In place of a compelling plot, Sōseki created an environment
, a web of interrelated characters designed to exert maximum social pressure on the two principal objects of his inquiry.21 While Tsuda’s and O-Nobu’s parents reside in Kyoto and do not figure directly in the action, the three Tokyo families with whom the protagonists are involved are well known to one another. Tsuda’s uncle Fujii, his father’s younger brother, raised him “more like a son than a nephew” while Tsuda’s father was posted to western Japan as a civil servant. The Okamoto family, O-Nobu’s aunt and uncle, looked after her in a similar way while she was growing up and sharing a room in their house with her younger niece Tsugiko, developing her sharp tongue at her uncle’s knee. Okamoto and Fujii graduated from the same college and are old acquaintances.
Tsuda’s employer, Yoshikawa, is a crony of Tsuda’s father, who has asked him to keep an eye on his son while he is in Tokyo. Yoshikawa has provided Tsuda with a nondescript job in his unspecified business and, while he treats him no less perfunctorily than he would any subordinate, lets him know that he is watching him and will alert his father to any irregular behavior. Yoshikawa and Okamoto, in London together at the coronation of Edward VII in 1901, are “close as brothers.”
Tsuda’s sister and her husband, Hori, the eccentric scion of a once wealthy merchant family, are also factors in the interpersonal equation in which obligation and deference determine the power to impinge. Hori has interceded with Tsuda’s father on Tsuda’s behalf, persuading him to lend his son money, and is being held responsible for Tsuda’s failure to keep his end of the bargain.
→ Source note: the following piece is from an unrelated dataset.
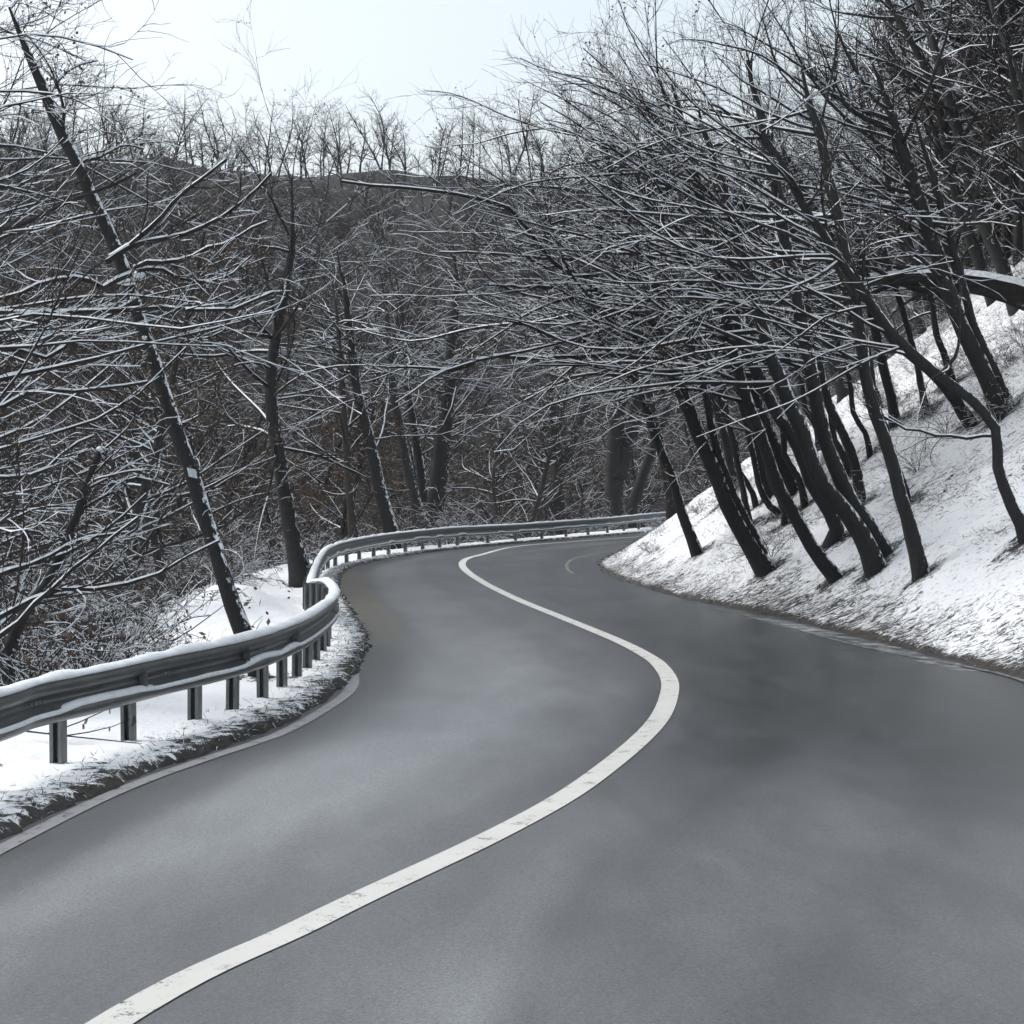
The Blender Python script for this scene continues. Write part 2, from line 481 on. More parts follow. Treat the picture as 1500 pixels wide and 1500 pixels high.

O-Hide feels compromised by this burden on her husband and transfers responsibility to Tsuda, who feels constrained to save face with his brother-in-law.
Tsuda’s friend Kobayashi is connected to the others in two ways: he works as an editor on Uncle Fujii’s coterie magazine and considers him his mentor, and he knows about Tsuda’s love affair with Kiyoko. Even so, he is an outsider, indeed an outcast, and it is precisely his otherness that enables him to unhinge Tsuda and O-Nobu. A failed writer on his way to self-imposed exile in the Japanese colony of Korea, Kobayashi is brined in self-pity and takes his bitterness out on Tsuda. He is a rebarbative figure, and the reader grows impatient with his tirades. But Sōseki has written him with passion and invested him with conviction and fluency that make him hard to dismiss; moreover, the substance of his attacks on Tsuda’s self-indulgent life of “latitude” have the ring of truth. Kobayashi may be the only moralist in the novel. Even as he torments O-Nobu with his knowledge of Kiyoko, he tells her, “It may surprise you to know that I consider myself a perfectly ingenuous person, a natural man. Compared with you, Mrs. T, I believe I’m guileless” (86:192), and we are tempted to believe him. It seems likely that Sōseki intended him to function as a beacon of integrity in the murkiness of dissimulation and self-interest.